WASHINGTON — An agency within the Department of Agriculture that promotes housing in rural areas is revamping its loan guarantee program to make it more attractive to lenders.

Originating loans through the Rural Housing Service has traditionally been a time-consuming process, and many lenders tend to focus on other products that make up a larger piece of their portfolios. In fiscal year 2014, RHS guaranteed 139,000 loans totaling $19 billion.

But the agency is trying to increase that number. The service is upgrading its technology to expedite loan processing to save lenders time and money. And under regulations that went into effect Dec. 1, lenders can charge a higher interest rate on RHS-guaranteed loans, and more banks can participate. Now, any federally-regulated depository institution can be an RHS-approved lender.

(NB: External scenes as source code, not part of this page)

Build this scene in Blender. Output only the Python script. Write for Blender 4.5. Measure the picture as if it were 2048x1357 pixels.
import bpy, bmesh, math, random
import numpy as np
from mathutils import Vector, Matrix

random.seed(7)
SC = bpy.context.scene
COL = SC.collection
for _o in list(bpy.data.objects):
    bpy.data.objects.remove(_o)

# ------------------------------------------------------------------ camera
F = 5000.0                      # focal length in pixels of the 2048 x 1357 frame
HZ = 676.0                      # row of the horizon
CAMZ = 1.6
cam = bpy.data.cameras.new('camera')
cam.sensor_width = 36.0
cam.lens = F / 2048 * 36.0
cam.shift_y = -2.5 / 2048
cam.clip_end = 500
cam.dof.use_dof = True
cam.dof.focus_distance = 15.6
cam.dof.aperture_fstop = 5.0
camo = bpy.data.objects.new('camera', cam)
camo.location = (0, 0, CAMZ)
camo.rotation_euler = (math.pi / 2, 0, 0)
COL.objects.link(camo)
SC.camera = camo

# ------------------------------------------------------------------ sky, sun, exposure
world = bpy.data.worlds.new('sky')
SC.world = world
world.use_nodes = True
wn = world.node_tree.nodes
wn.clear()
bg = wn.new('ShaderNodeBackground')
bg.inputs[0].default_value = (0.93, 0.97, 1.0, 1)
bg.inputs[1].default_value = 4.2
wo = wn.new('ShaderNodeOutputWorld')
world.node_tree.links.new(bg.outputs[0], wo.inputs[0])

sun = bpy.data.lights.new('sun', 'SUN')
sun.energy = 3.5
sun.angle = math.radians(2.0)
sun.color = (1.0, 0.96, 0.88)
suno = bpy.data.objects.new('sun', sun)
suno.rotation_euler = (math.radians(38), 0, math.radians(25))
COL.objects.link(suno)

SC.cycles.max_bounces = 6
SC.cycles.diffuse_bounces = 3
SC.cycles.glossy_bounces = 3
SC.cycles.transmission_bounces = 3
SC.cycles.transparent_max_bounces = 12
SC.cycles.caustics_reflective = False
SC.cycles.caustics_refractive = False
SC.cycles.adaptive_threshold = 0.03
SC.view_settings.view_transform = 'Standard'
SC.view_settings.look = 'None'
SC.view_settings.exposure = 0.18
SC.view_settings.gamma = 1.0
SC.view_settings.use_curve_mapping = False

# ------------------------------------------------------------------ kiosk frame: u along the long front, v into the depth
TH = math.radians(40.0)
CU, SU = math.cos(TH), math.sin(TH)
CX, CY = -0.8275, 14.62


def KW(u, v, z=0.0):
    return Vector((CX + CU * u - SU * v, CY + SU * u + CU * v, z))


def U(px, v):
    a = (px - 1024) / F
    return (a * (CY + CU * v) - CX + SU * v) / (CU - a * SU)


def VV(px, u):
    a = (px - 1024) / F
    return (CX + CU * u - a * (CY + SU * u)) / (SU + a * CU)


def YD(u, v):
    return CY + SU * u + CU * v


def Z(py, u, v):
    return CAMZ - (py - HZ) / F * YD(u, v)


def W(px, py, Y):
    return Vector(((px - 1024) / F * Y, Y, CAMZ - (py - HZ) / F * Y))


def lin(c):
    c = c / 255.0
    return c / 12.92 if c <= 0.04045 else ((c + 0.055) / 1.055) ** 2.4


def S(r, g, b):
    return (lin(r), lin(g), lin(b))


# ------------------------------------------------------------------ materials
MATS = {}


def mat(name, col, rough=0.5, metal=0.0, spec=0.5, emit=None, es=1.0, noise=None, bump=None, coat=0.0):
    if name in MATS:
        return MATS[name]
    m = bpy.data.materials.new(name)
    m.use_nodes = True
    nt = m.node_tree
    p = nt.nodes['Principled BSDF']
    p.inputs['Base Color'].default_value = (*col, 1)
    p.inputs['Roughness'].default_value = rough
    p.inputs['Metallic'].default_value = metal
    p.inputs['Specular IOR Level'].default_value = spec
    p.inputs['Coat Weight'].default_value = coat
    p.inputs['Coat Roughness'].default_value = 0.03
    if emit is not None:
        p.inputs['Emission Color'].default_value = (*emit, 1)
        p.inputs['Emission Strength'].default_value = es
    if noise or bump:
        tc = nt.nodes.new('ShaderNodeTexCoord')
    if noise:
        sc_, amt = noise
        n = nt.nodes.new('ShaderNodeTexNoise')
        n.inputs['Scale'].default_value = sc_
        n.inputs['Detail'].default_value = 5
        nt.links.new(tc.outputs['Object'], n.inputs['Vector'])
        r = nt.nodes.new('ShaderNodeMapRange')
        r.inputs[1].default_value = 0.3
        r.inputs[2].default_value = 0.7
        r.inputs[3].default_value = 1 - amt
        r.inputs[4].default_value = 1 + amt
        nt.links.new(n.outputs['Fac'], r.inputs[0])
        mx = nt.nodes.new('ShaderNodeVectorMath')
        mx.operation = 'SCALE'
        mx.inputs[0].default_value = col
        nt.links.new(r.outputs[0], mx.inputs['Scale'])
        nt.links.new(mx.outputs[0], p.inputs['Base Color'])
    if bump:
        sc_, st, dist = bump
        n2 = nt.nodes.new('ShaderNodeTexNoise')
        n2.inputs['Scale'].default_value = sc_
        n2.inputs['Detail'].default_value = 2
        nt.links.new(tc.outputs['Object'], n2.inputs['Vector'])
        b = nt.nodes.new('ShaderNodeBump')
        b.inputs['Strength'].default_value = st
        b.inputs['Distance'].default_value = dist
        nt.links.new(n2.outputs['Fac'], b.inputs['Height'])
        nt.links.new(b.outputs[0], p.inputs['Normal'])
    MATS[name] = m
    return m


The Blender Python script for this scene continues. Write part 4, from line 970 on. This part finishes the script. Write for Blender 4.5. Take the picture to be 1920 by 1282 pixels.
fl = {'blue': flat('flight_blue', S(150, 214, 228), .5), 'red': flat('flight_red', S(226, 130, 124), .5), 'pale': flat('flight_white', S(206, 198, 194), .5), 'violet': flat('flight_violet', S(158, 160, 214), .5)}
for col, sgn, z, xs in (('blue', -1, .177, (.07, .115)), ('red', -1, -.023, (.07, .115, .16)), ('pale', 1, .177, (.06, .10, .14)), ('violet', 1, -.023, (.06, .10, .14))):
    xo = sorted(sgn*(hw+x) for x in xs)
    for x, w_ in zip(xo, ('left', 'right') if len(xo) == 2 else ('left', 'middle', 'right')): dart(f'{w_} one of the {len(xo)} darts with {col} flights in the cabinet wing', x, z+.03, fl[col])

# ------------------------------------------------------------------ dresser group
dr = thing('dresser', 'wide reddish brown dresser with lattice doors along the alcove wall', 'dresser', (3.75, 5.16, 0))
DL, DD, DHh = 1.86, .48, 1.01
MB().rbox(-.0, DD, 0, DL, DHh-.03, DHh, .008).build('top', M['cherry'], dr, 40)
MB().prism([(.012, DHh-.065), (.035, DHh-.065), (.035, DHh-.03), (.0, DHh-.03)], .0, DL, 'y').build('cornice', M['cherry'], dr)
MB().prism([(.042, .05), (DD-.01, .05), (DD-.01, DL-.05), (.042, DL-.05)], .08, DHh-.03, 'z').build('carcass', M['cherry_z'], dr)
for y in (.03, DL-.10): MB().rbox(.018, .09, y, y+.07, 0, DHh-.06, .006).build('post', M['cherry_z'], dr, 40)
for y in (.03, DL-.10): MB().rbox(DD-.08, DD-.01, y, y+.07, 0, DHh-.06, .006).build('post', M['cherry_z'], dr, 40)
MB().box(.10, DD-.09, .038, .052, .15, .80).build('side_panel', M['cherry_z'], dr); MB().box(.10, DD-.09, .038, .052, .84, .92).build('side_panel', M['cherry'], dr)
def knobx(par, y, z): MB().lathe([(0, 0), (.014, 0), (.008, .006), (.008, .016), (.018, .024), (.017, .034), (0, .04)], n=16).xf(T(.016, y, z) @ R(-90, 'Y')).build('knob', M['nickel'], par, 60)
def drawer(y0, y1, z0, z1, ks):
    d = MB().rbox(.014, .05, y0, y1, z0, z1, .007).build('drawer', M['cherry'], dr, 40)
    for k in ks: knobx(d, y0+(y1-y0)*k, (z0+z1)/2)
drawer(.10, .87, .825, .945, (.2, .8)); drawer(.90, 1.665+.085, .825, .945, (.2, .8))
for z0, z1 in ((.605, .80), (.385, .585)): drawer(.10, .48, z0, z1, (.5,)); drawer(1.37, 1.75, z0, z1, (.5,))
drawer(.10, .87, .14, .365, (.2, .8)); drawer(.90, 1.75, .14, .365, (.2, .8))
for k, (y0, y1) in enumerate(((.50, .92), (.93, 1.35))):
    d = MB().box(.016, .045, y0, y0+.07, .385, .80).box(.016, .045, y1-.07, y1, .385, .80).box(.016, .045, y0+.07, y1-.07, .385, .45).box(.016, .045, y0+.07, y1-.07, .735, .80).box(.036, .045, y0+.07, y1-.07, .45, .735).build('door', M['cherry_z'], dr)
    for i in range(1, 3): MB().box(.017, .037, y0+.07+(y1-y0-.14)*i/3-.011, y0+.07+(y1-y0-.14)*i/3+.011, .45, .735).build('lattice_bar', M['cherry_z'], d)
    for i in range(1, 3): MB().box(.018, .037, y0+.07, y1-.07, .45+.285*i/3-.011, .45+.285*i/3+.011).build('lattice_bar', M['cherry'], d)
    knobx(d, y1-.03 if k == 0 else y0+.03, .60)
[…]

"One of the best ways to build communities is through homeownership," Tony Hernandez, the administrator of RHS, said in an interview. "We are trying to increase participation of rural banks and credit unions through automation and better rates and terms."

The agency has also introduced a program to promote "construction-to-permanent" loans — which provide financing for borrowers both to build and reside in a home — that is designed to spur new construction in rural areas where the current housing stock is old.

The new regulation allows lenders to charge an interest rate based on the Fannie Mae 90-day delivery rate plus 100 basis points rounded up to the highest quarter. The previous cap was 60 basis points. For example, the interest rate for a typical RHS loan on Dec. 5 — with the 100 basis points built in — was 4.75%.

So far, the industry is hailing the reforms.

"These changes are huge," Bill Scammell, senior vice president for correspondent lending at PMAC Lending Services, Inc., based in Boca Raton, Fla., said the of new rules. "It represents a complete modernization of the RHS loan guarantee program."

A spokesman for the Mortgage Bankers Association said "members … like the updates and are encouraged by the technology changes, which should help streamline the origination process."

Although the agency's loan guarantee program has been limited in scope, it is a profitable niche for lenders who specialize in RHS loans. The program provides no-down payment loans for low- and moderate-income borrowers in rural areas.

"It is a win-win for anyone who touches the loan, especially the borrower," said Scammell. He added that banks can also get Community Reinvestment Act credit for originating RHS loans. "It is very CRA rich," he said.

There is a 2% upfront guarantee fee — and 0.5% annual guarantee fee — on RHS loans. The upfront fee can be rolled in to the loan amount, increasing the loan-to-value ratio to 102%.

Responding to concerns from lenders and Realtors about processing times, the RHS is trying to speed up the loan approval process. Loan applications and closing documents can now be submitted through an automated system. On Dec. 1, the agency started issuing final loan note guarantees electronically. The final approval for the loan is posted on the RHS website, which the lender can access.

The RHS is also working on issuing conditional loan commitments electronically. When RHS-approved lenders submit a loan application, agency staff must review the application before issuing preliminary approval in the form of a conditional loan commitment. Currently, lenders receive conditional commitments mostly by e-mail and sometimes by fax. RHS officials expect the issuance of conditional loan commitments will be electronic starting March 31.

To get ready for the new system, RHS had to address a slowdown in approvals that was leading to canceled home sales. RHS actually stopped accepting new loan applications on Nov. 21 to clean up a backlog of conditional loan commitments in 13 states. That backlog was partially due to budget cuts and staff reductions, and was blocking RHS from converting to its new loan processing systems.

Hernandez said RHS mobilized staff to get rid of the backlog during Thanksgiving week. He said the new "paperless process will be quicker and easier for the lender."